**DATASET EXTRACT**
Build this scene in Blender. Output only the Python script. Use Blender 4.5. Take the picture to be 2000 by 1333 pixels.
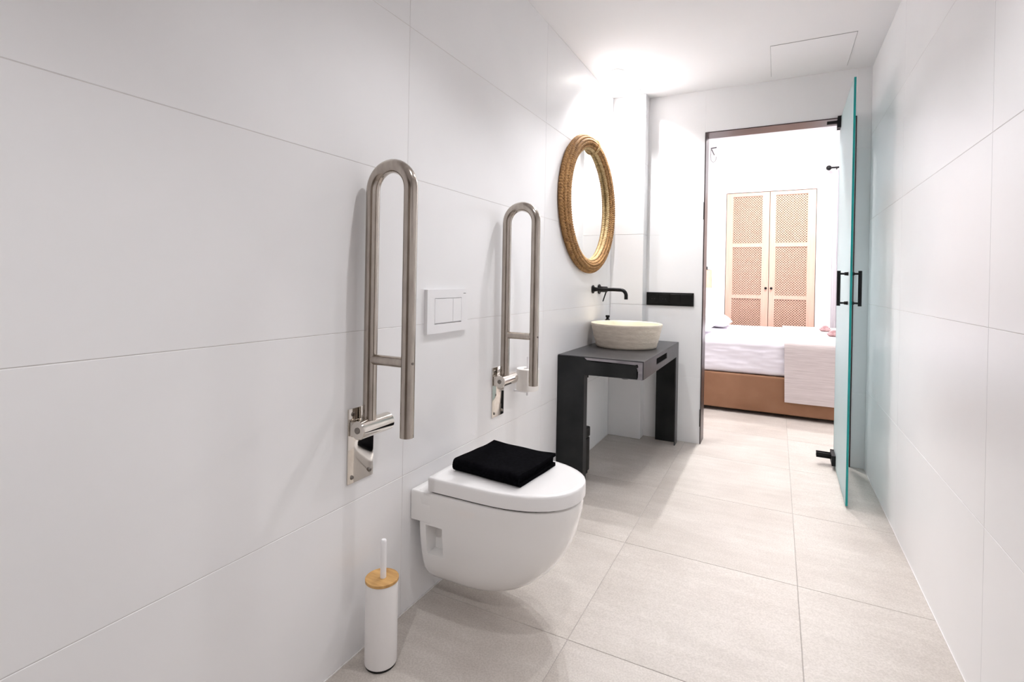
import bpy, bmesh, math, random
from mathutils import Vector, Matrix, noise
for _o in list(bpy.data.objects):
    bpy.data.objects.remove(_o)
S = bpy.context.scene
C = S.collection
PI = math.pi
random.seed(7)

# ------------------------------------------------------------------ camera, world, exposure
cam_d = bpy.data.cameras.new('camera')
cam = bpy.data.objects.new('camera', cam_d); C.objects.link(cam); S.camera = cam
cam_d.sensor_fit = 'HORIZONTAL'; cam_d.sensor_width = 36.0
cam_d.lens = 1001.87 / 2000 * 36.0
cam_d.shift_x = (1000 - 999.86) / 2000
cam_d.shift_y = (554.49 - 666.5) / 2000
cam_d.clip_start = 0.02
_F = Vector((-0.4592, 0.8883, -0.0044)).normalized()
_R = Vector((0.8882, 0.4592, 0.0179)).normalized()
_U = _R.cross(_F).normalized()
_R = _F.cross(_U).normalized()
cam.matrix_world = Matrix(((_R.x, _U.x, -_F.x, 0), (_R.y, _U.y, -_F.y, 0), (_R.z, _U.z, -_F.z, 1.1), (0, 0, 0, 1)))

world = bpy.data.worlds.new('sky'); S.world = world; world.use_nodes = True
_bg = world.node_tree.nodes['Background']
_bg.inputs[0].default_value = (0.86, 0.93, 1.0, 1); _bg.inputs[1].default_value = 2.0
S.view_settings.view_transform = 'Standard'
S.view_settings.look = 'None'
S.view_settings.gamma = 1.0
S.view_settings.use_curve_mapping = False
S.view_settings.exposure = 0.56
S.cycles.diffuse_bounces = 7
S.cycles.max_bounces = 10
S.cycles.sample_clamp_indirect = 8.0
S.cycles.adaptive_threshold = 0.02

SPOT_W = 26.0
BEDROOM_W = 32.0

# ------------------------------------------------------------------ materials
M = {}
def mat(name, col, rough=0.5, metal=0.0, **kw):
    m = bpy.data.materials.new(name); m.use_nodes = True
    b = m.node_tree.nodes['Principled BSDF']
    b.inputs['Base Color'].default_value = (*col, 1); b.inputs['Roughness'].default_value = rough
    b.inputs['Metallic'].default_value = metal
    for k, v in kw.items():
        b.inputs[k].default_value = v
    M[name] = m
    return m
def nodes(m):
    nt = m.node_tree
    return nt, nt.nodes['Principled BSDF'], nt.nodes.new, nt.links.new
def noise_col(m, c1, c2, scale=8, detail=4, rough=0.5, coord='Object', stretch=(1, 1, 1), lo=0.3, hi=0.7, bump=0.0, bscale=None, bdist=0.001):
    nt, b, N, L = nodes(m)
    tc = N('ShaderNodeTexCoord'); mp = N('ShaderNodeMapping'); mp.inputs['Scale'].default_value = stretch
    L(tc.outputs[coord], mp.inputs[0])
    n = N('ShaderNodeTexNoise'); n.inputs['Scale'].default_value = scale; n.inputs['Detail'].default_value = detail; n.inputs['Roughness'].default_value = rough
    L(mp.outputs[0], n.inputs['Vector'])
    r = N('ShaderNodeValToRGB'); r.color_ramp.elements[0].position = lo; r.color_ramp.elements[1].position = hi
    r.color_ramp.elements[0].color = (*c1, 1); r.color_ramp.elements[1].color = (*c2, 1)
    L(n.outputs['Fac'], r.inputs[0]); L(r.outputs[0], b.inputs['Base Color'])
    if bump:
        n2 = N('ShaderNodeTexNoise'); n2.inputs['Scale'].default_value = bscale or scale * 6; n2.inputs['Detail'].default_value = 4
        L(mp.outputs[0], n2.inputs['Vector'])
        bp = N('ShaderNodeBump'); bp.inputs['Strength'].default_value = bump; bp.inputs['Distance'].default_value = bdist
        L(n2.outputs['Fac'], bp.inputs['Height']); L(bp.outputs[0], b.inputs['Normal'])
    return m

noise_col(mat('wall_tile', (0.8, 0.79, 0.79), 0.32), (0.84, 0.838, 0.846), (0.865, 0.862, 0.870), scale=3, detail=3)
noise_col(mat('grout', (0.6, 0.58, 0.57), 0.9), (0.66, 0.635, 0.63), (0.73, 0.71, 0.70), scale=30)
noise_col(mat('floor_grout', (0.4, 0.38, 0.36), 0.9), (0.36, 0.335, 0.315), (0.46, 0.43, 0.405), scale=30)
noise_col(mat('taupe_wall', (0.3, 0.26, 0.23), 0.6), (0.22, 0.19, 0.165), (0.28, 0.24, 0.21), scale=3)
noise_col(mat('plaster', (0.8, 0.78, 0.78), 0.8), (0.85, 0.842, 0.85), (0.87, 0.862, 0.87), scale=2)
noise_col(mat('bedroom_paint', (0.88, 0.88, 0.89), 0.85), (0.87, 0.86, 0.88), (0.89, 0.88, 0.90), scale=2)
# floor tile: fine concrete-look stone with broad clouds, faint streaks and speckles
fm = mat('floor_tile', (0.5, 0.46, 0.42), 0.42)
nt, b, N, L = nodes(fm)
tc = N('ShaderNodeTexCoord')
oi = N('ShaderNodeObjectInfo')
add = N('ShaderNodeVectorMath'); add.operation = 'ADD'
mulr = N('ShaderNodeVectorMath'); mulr.operation = 'SCALE'; mulr.inputs['Scale'].default_value = 9.0
cmb = N('ShaderNodeCombineXYZ')
for k in range(3): L(oi.outputs['Random'], cmb.inputs[k])
L(cmb.outputs[0], mulr.inputs[0]); L(tc.outputs['Object'], add.inputs[0]); L(mulr.outputs[0], add.inputs[1])
def fnoise(scale, detail, stretch=(1, 1, 1), rough=0.55):
    mp = N('ShaderNodeMapping'); mp.inputs['Scale'].default_value = stretch; L(add.outputs[0], mp.inputs[0])
    n = N('ShaderNodeTexNoise'); n.inputs['Scale'].default_value = scale; n.inputs['Detail'].default_value = detail; n.inputs['Roughness'].default_value = rough
    L(mp.outputs[0], n.inputs['Vector']); return n
def ramp(src, lo, hi, c1, c2):
    r = N('ShaderNodeValToRGB'); r.color_ramp.elements[0].position = lo; r.color_ramp.elements[1].position = hi
    r.color_ramp.elements[0].color = (*c1, 1); r.color_ramp.elements[1].color = (*c2, 1); L(src, r.inputs[0]); return r
def mixm(a, c, fac, mode='MULTIPLY'):
    x = N('ShaderNodeMix'); x.data_type = 'RGBA'; x.blend_type = mode; x.inputs[0].default_value = fac
    L(a, x.inputs[6]); L(c, x.inputs[7]); return x.outputs[2]
cl = ramp(fnoise(3.2, 5).outputs['Fac'], 0.3, 0.72, (0.52, 0.475, 0.435), (0.63, 0.59, 0.55))
st = ramp(fnoise(7, 4, (0.7, 3.5, 1)).outputs['Fac'], 0.35, 0.7, (0.86, 0.85, 0.84), (1, 1, 1))
sp = ramp(fnoise(190, 2, rough=0.7).outputs['Fac'], 0.36, 0.62, (0.80, 0.785, 0.77), (1.04, 1.04, 1.04))
o1 = mixm(cl.outputs[0], st.outputs[0], 0.6); o2 = mixm(o1, sp.outputs[0], 0.75)
L(o2, b.inputs['Base Color'])
bp = N('ShaderNodeBump'); bp.inputs['Strength'].default_value = 0.12; bp.inputs['Distance'].default_value = 0.0008
L(fnoise(120, 3).outputs['Fac'], bp.inputs['Height']); L(bp.outputs[0], b.inputs['Normal'])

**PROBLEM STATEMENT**
Return only the lines from the start of the data through the line that contains "1.1), (0, 0, 0, 1)))", please, copying them exactly and omitting all pictures.

**ANSWER FOR THIS EXERCISE**
Build this scene in Blender. Output only the Python script. Use Blender 4.5. Take the picture to be 2000 by 1333 pixels.
import bpy, bmesh, math, random
from mathutils import Vector, Matrix, noise
for _o in list(bpy.data.objects):
    bpy.data.objects.remove(_o)
S = bpy.context.scene
C = S.collection
PI = math.pi
random.seed(7)

# ------------------------------------------------------------------ camera, world, exposure
cam_d = bpy.data.cameras.new('camera')
cam = bpy.data.objects.new('camera', cam_d); C.objects.link(cam); S.camera = cam
cam_d.sensor_fit = 'HORIZONTAL'; cam_d.sensor_width = 36.0
cam_d.lens = 1001.87 / 2000 * 36.0
cam_d.shift_x = (1000 - 999.86) / 2000
cam_d.shift_y = (554.49 - 666.5) / 2000
cam_d.clip_start = 0.02
_F = Vector((-0.4592, 0.8883, -0.0044)).normalized()
_R = Vector((0.8882, 0.4592, 0.0179)).normalized()
_U = _R.cross(_F).normalized()
_R = _F.cross(_U).normalized()
cam.matrix_world = Matrix(((_R.x, _U.x, -_F.x, 0), (_R.y, _U.y, -_F.y, 0), (_R.z, _U.z, -_F.z, 1.1), (0, 0, 0, 1)))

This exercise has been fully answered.